==== SOURCE DATA ====

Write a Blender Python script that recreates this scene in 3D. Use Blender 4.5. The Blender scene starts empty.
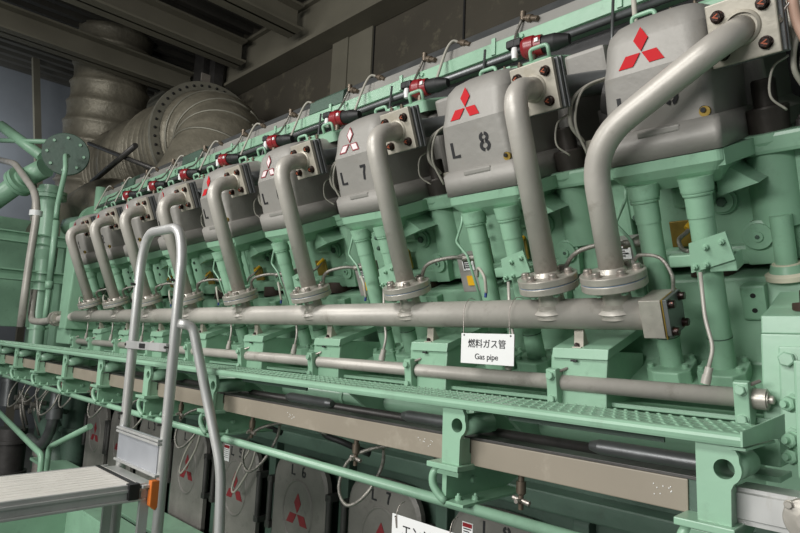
import bpy, bmesh, math, random
from mathutils import Vector, Matrix
random.seed(7)
C = bpy.context.scene.collection
V = Vector
PI = math.pi
TH = math.radians(22.0)
S = 0.55                      # cylinder pitch
def SK(k):                    # distance of cylinder k from the first one
    return S * k - .0081 * max(0, k - 4) ** 2


X0 = -0.554                   # x of the first cylinder (L 9)
BA = V((0, -math.sin(TH), math.cos(TH)))     # up along the bank
BD = V((0, math.cos(TH), math.sin(TH)))      # inwards, square to the bank
BO = V((X0, 1.45, 0.46))
BM = Matrix(((1, 0, 0), (0, BD.y, BA.y), (0, BD.z, BA.z)))   # (u, v, w) -> world


# ------------------------------------------------------------------ materials
def lin(c):
    return tuple(((x / 255) / 12.92 if x / 255 <= .04045 else ((x / 255 + .055) / 1.055) ** 2.4) for x in c)


def mat(name, rgb, rough=.5, metal=0.0, var=.08, scale=9.0, bump=.0, bscale=60, dirt=None, dirt_amt=.0, stretch=None, coat=0):
    m = bpy.data.materials.new(name)
    m.use_nodes = True
    nt = m.node_tree
    b = nt.nodes['Principled BSDF']
    c = lin(rgb)
    b.inputs['Metallic'].default_value = metal
    tc = nt.nodes.new('ShaderNodeTexCoord')
    src = tc.outputs['Object']
    if stretch:
        mp = nt.nodes.new('ShaderNodeMapping')
        mp.inputs['Scale'].default_value = stretch
        nt.links.new(src, mp.inputs['Vector'])
        src = mp.outputs['Vector']
    n = nt.nodes.new('ShaderNodeTexNoise')
    n.inputs['Scale'].default_value = scale
    n.inputs['Detail'].default_value = 6
    nt.links.new(src, n.inputs['Vector'])
    r = nt.nodes.new('ShaderNodeValToRGB')
    e = r.color_ramp.elements
    e[0].position, e[1].position = .3, .72
    e[0].color = tuple(max(0, x * (1 - var * 1.6)) for x in c) + (1,)
    e[1].color = tuple(min(1, x * (1 + var)) for x in c) + (1,)
    nt.links.new(n.outputs['Fac'], r.inputs['Fac'])
    out = r.outputs['Color']
    if dirt:
        n2 = nt.nodes.new('ShaderNodeTexNoise')
        n2.inputs['Scale'].default_value = scale * 2.7
        n2.inputs['Detail'].default_value = 9
        n2.inputs['Roughness'].default_value = .7
        nt.links.new(src, n2.inputs['Vector'])
        r2 = nt.nodes.new('ShaderNodeValToRGB')
        r2.color_ramp.elements[0].position = .56
        r2.color_ramp.elements[1].position = .72
        r2.color_ramp.elements[0].color = (0, 0, 0, 1)
        r2.color_ramp.elements[1].color = (dirt_amt,) * 3 + (1,)
        nt.links.new(n2.outputs['Fac'], r2.inputs['Fac'])
        mx = nt.nodes.new('ShaderNodeMix')
        mx.data_type = 'RGBA'
        nt.links.new(r2.outputs['Color'], mx.inputs[0])
        nt.links.new(out, mx.inputs[6])
        mx.inputs[7].default_value = lin(dirt) + (1,)
        out = mx.outputs[2]
    nt.links.new(out, b.inputs['Base Color'])
    mr = nt.nodes.new('ShaderNodeMapRange')
    mr.inputs[3].default_value = rough - .07
    mr.inputs[4].default_value = rough + .1
    nt.links.new(n.outputs['Fac'], mr.inputs[0])
    nt.links.new(mr.outputs[0], b.inputs['Roughness'])
    if coat:
        b.inputs['Coat Weight'].default_value = coat
        b.inputs['Coat Roughness'].default_value = .25
    if bump:
        n3 = nt.nodes.new('ShaderNodeTexNoise')
        n3.inputs['Scale'].default_value = bscale
        n3.inputs['Detail'].default_value = 5
        nt.links.new(src, n3.inputs['Vector'])
        bp = nt.nodes.new('ShaderNodeBump')
        bp.inputs['Strength'].default_value = bump
        bp.inputs['Distance'].default_value = .01
        nt.links.new(n3.outputs['Fac'], bp.inputs['Height'])
        nt.links.new(bp.outputs['Normal'], b.inputs['Normal'])
    return m


M = dict(
    green=mat('green_paint', (138, 177, 149), .38, 0, .06, 7, .12, 25, (96, 120, 100), .35, coat=.15),
    green2=mat('green_paint_light', (142, 180, 153), .36, 0, .05, 7, .08, 25, (110, 130, 110), .3, coat=.2),
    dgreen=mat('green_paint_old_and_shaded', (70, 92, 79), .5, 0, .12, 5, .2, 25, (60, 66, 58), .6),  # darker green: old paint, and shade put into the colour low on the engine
    alu=mat('silver_painted_casting', (146, 143, 137), .5, .15, .05, 6, .15, 40, (140, 132, 120), .35),
    pipe=mat('dull_stainless_pipe', (186, 181, 172), .40, .16, .1, 5, .06, 60, (122, 112, 98), .5),
    flange=mat('machined_flange_steel', (178, 173, 163), .34, .4, .1, 20, .05, 90, (130, 122, 106), .4),
    plate=mat('pale_steel_plate', (176, 170, 156), .42, .2, .08, 10, .08, 60, (150, 138, 112), .4),
    dsteel=mat('dark_steel', (78, 76, 74), .45, .5, .15, 12, .1, 60, (90, 84, 74), .4),
    gsteel=mat('grey_steel', (116, 118, 118), .4, .6, .1, 12, .05, 60),
    bolt=mat('brown_oiled_bolt', (48, 36, 32), .3, .5, .2, 60, .1, 120, (190, 96, 58), .5),
    zinc=mat('zinc_bolt', (176, 168, 160), .35, .7, .1, 60),
    black=mat('black_rubber', (26, 26, 26), .55, 0, .1, 20, .05, 80),
    red=mat('red_enamel', (136, 30, 36), .35, 0, .06, 20, coat=.2),
    redm=mat('red_emblem_paint', (186, 12, 24), .8, 0, .05, 30),
    redf=mat('faded_red_emblem_paint', (132, 36, 44), .5, 0, .08, 30),
    pink=mat('pinkish_white_emblem_paint', (226, 210, 210), .5, 0, .05, 30),
    ink=mat('black_stencil_paint', (30, 30, 32), .6, 0, .1, 40),
    beige=mat('beige_trunking_paint', (142, 133, 118), .5, .05, .05, 5, .03, 40, (190, 182, 166), .25),
    white=mat('white_plastic', (228, 228, 226), .35, 0, .01, 4),
    yellow=mat('yellow_passivated_plate', (158, 132, 62), .45, .5, .2, 18, .05, 60),
    yel=mat('yellow_plastic', (222, 172, 30), .45, 0, .05, 20),
    orangem=mat('orange_paint_mark', (168, 84, 52), .6, 0, .1, 40),
    orange=mat('orange_plastic', (206, 112, 44), .45, 0, .04, 20),
    blue=mat('blue_fitting', (44, 66, 130), .4, .3, .05, 20),
    gasket=mat('blue_gasket', (110, 136, 164), .6, 0, .05, 20),
    ladder=mat('brushed_aluminium', (190, 190, 187), .38, .4, .06, 14, .05, 90, (150, 140, 124), .35, stretch=(1, 1, .2)),
    tread_alu=mat('worn_aluminium_deck', (226, 222, 214), .55, .15, .06, 12, .08, 60, (150, 128, 104), .55, stretch=(6, 1, 1)),
    lagging=mat('silver_cloth_lagging', (138, 132, 116), .45, .3, .16, 4, .9, 16, (84, 78, 68), .4),
    ring=mat('grey_duct_flange', (140, 137, 124), .5, .4, .1, 6),
    wall=mat('dark_wall_panel', (74, 69, 58), .75, 0, .12, 1.5, .15, 30, (128, 122, 100), .5),
    wall2=mat('grey_wall', (120, 124, 128), .8, 0, .12, 1.0, .1, 20),
    steel_w=mat('building_steel_paint', (112, 108, 94), .6, 0, .1, 2, .05, 20),
    deck=mat('corrugated_deck_metal', (70, 68, 62), .6, .2, .1, 2),
    floor=mat('grey_floor_paint', (92, 96, 92), .6, 0, .1, 2, .05, 20),
    strip=mat('satin_grey_sheet', (138, 136, 130), .5, .1, .08, 4, .03, 40),
    bronze=mat('bronze_grey_metal', (112, 100, 86), .4, .5, .15, 30),
    studm=mat('oiled_steel_nut', (70, 65, 60), .42, .4, .15, 14, .08, 60),
    rust=mat('rusty_steel', (66, 50, 42), .6, .2, .2, 20),
    peach=mat('peach_hose', (196, 160, 140), .5, 0, .06, 20),
    hose=mat('braided_steel_hose', (150, 146, 138), .4, .6, .2, 120, .3, 400),
    cable=mat('pale_cable', (176, 172, 160), .5, 0, .06, 20),
)

# ------------------------------------------------------------------ mesh builder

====

= DO THIS =
Repeat only the lines between the start of the data and the line with "return S * k - .0081 * max(0, k - 4) ** 2", including those two lines, and skip the pictures.

= RESULT OF THE EXERCISE =
Write a Blender Python script that recreates this scene in 3D. Use Blender 4.5. The Blender scene starts empty.
import bpy, bmesh, math, random
from mathutils import Vector, Matrix
random.seed(7)
C = bpy.context.scene.collection
V = Vector
PI = math.pi
TH = math.radians(22.0)
S = 0.55                      # cylinder pitch
def SK(k):                    # distance of cylinder k from the first one
    return S * k - .0081 * max(0, k - 4) ** 2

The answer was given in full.